* **Recorded data**:
- - - - - - -

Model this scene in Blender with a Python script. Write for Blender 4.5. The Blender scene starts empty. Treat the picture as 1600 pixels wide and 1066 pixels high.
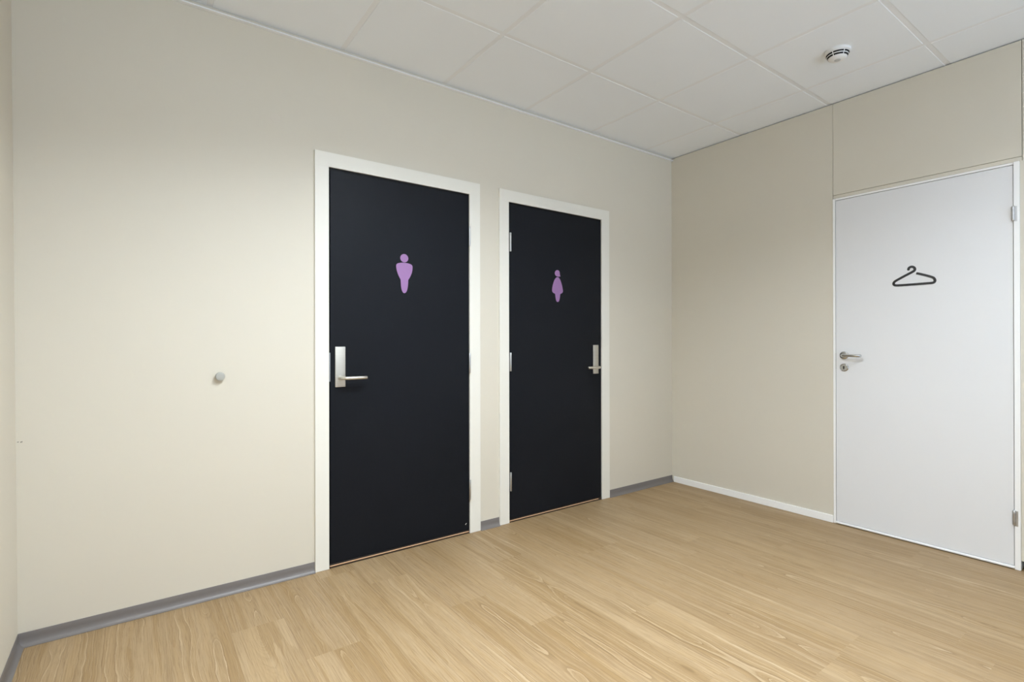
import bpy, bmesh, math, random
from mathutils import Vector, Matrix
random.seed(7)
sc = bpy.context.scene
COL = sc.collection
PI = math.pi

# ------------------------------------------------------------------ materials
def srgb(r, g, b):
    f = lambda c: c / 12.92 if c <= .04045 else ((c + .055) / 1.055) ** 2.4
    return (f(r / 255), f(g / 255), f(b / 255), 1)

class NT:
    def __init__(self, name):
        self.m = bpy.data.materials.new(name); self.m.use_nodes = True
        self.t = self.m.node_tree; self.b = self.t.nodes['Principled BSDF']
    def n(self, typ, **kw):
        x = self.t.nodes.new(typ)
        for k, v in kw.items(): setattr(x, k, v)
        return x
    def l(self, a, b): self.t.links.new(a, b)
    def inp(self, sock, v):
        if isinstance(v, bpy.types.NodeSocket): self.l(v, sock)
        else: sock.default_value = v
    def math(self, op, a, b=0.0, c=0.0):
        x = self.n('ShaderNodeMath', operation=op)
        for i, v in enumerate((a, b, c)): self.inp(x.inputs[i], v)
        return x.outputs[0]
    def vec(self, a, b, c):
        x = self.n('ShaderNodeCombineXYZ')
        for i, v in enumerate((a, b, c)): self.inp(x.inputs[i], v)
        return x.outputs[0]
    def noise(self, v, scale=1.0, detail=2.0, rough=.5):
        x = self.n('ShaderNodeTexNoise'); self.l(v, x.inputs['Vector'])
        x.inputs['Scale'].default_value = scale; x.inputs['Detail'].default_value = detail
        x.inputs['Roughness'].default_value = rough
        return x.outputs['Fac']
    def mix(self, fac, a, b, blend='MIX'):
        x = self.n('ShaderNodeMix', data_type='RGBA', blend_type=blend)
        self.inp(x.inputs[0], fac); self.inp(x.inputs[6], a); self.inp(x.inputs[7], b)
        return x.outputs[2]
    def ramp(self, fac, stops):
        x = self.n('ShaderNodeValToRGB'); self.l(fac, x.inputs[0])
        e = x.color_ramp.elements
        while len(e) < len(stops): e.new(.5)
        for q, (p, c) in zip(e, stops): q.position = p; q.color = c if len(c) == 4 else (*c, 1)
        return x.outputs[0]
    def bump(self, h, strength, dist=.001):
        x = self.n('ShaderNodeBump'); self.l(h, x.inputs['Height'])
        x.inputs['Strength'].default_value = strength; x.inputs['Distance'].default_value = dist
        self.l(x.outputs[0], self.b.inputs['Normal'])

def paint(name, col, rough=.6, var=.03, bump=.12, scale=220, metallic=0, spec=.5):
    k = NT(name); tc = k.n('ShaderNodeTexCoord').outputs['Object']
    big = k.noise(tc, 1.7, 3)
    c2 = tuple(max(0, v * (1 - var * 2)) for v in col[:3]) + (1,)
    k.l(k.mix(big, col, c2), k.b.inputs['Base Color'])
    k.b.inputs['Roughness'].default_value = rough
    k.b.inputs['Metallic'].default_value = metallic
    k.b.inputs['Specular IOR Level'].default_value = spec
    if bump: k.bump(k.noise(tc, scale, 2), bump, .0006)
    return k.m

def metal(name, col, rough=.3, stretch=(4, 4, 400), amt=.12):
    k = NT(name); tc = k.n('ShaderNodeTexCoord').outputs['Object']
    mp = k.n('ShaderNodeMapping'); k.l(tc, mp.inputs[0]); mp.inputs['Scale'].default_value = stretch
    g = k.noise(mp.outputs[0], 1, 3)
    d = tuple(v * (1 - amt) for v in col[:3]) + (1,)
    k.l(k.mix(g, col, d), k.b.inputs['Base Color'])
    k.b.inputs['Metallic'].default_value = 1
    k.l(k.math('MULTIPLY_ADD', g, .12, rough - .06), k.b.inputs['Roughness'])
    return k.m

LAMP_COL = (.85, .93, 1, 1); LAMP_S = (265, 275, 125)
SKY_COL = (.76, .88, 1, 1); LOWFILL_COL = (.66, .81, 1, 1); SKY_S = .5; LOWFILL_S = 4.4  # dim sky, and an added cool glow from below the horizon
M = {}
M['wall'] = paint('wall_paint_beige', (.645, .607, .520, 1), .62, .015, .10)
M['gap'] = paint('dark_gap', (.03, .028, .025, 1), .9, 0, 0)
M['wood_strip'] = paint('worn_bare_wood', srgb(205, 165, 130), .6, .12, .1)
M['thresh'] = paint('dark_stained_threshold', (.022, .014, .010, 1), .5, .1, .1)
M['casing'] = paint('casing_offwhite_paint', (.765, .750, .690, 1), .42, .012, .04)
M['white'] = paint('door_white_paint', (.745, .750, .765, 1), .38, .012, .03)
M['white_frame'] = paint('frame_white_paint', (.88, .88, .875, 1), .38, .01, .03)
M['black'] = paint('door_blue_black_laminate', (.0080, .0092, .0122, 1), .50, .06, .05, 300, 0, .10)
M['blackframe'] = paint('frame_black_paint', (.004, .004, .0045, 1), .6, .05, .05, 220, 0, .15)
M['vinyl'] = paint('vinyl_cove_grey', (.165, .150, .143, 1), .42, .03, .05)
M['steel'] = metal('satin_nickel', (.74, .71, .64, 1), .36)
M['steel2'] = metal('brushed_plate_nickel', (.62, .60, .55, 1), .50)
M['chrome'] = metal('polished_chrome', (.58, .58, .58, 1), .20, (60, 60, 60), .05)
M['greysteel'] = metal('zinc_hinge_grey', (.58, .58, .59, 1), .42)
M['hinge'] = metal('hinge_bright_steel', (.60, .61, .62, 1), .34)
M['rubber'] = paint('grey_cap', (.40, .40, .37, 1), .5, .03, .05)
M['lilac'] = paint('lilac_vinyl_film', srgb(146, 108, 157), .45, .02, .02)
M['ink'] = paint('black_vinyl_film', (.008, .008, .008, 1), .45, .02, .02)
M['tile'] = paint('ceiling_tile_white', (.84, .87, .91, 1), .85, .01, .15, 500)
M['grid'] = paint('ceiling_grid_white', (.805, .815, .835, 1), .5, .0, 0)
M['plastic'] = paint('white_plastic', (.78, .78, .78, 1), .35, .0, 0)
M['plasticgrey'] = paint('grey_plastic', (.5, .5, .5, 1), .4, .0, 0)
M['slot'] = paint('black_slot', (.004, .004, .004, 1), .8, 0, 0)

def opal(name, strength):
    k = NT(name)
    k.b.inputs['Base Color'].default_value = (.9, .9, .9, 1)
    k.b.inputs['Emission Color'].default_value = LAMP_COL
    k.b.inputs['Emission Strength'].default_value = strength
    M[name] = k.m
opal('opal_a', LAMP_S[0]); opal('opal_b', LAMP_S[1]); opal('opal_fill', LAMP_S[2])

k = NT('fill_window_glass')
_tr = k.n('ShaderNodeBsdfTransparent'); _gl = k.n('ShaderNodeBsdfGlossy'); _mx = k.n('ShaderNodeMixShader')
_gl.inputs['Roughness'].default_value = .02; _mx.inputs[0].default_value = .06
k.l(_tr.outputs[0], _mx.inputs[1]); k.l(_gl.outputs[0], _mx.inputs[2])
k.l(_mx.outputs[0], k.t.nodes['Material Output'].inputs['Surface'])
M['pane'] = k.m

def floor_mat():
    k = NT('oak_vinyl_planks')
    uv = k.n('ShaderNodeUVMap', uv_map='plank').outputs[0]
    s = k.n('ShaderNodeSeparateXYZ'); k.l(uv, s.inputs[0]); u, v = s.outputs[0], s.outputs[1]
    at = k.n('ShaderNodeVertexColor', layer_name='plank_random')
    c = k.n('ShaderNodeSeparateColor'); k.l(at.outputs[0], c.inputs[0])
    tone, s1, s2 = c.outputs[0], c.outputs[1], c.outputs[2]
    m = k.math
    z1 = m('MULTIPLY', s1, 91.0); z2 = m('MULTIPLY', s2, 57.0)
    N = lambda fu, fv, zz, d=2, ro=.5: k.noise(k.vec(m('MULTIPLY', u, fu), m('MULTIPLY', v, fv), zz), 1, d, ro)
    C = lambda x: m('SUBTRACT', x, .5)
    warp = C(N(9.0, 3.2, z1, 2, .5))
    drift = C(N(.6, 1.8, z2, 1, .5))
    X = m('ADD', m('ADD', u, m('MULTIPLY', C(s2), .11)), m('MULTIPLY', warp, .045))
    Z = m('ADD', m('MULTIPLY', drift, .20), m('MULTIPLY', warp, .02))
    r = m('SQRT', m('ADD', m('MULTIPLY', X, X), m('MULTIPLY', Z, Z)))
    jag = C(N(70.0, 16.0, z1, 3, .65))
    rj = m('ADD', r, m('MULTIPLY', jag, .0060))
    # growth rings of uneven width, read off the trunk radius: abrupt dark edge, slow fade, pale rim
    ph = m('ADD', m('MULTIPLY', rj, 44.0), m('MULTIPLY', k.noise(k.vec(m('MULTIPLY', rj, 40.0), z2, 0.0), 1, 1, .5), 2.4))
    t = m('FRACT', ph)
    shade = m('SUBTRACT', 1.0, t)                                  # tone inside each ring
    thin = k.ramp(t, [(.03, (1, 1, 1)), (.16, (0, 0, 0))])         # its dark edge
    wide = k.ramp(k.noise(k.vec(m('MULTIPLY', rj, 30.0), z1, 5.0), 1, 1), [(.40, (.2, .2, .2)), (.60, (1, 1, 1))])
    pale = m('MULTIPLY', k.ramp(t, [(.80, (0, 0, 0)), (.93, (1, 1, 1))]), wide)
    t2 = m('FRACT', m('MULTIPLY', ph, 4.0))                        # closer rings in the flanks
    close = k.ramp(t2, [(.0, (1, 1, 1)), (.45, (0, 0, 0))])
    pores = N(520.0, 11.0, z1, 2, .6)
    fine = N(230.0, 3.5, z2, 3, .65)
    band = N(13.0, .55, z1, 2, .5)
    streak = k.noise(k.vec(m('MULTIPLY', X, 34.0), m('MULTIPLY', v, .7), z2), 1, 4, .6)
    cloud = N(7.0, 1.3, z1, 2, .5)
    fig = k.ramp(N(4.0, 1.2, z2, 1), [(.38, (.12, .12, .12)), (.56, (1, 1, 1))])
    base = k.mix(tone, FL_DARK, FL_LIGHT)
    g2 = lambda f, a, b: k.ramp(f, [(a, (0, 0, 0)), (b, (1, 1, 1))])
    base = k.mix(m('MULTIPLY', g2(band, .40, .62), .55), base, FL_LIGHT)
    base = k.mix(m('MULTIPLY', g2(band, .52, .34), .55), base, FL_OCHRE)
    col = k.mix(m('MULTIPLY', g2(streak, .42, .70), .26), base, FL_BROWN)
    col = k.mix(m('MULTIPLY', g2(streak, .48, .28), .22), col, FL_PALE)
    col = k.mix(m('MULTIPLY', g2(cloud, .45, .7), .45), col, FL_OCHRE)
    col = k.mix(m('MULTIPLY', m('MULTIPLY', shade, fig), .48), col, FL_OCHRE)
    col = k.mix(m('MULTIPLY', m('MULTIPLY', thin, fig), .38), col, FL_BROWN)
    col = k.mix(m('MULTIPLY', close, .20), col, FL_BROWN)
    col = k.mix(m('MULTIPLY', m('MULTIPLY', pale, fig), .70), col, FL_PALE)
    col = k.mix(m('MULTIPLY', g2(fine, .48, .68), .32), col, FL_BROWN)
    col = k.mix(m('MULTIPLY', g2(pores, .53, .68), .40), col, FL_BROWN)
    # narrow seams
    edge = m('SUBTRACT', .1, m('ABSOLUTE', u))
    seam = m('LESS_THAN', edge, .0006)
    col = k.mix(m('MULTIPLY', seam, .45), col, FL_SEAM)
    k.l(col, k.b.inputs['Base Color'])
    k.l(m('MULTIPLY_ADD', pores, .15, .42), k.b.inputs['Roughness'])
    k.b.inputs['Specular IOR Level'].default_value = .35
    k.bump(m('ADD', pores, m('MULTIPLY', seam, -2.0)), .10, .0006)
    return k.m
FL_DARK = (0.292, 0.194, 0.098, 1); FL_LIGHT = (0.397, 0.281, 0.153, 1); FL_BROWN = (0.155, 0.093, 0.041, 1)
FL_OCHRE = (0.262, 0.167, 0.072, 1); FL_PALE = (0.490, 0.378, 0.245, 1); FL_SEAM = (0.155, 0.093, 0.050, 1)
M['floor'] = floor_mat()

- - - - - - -

* **Stated goal**: Pictures are excluded: retype only the lines from the beginning of the listing above through the line with "return (f(r /", both included.

* **Output for this task**:
Model this scene in Blender with a Python script. Write for Blender 4.5. The Blender scene starts empty. Treat the picture as 1600 pixels wide and 1066 pixels high.
import bpy, bmesh, math, random
from mathutils import Vector, Matrix
random.seed(7)
sc = bpy.context.scene
COL = sc.collection
PI = math.pi

# ------------------------------------------------------------------ materials
def srgb(r, g, b):
    f = lambda c: c / 12.92 if c <= .04045 else ((c + .055) / 1.055) ** 2.4
    return (f(r / 255), f(g / 255), f(b / 255), 1)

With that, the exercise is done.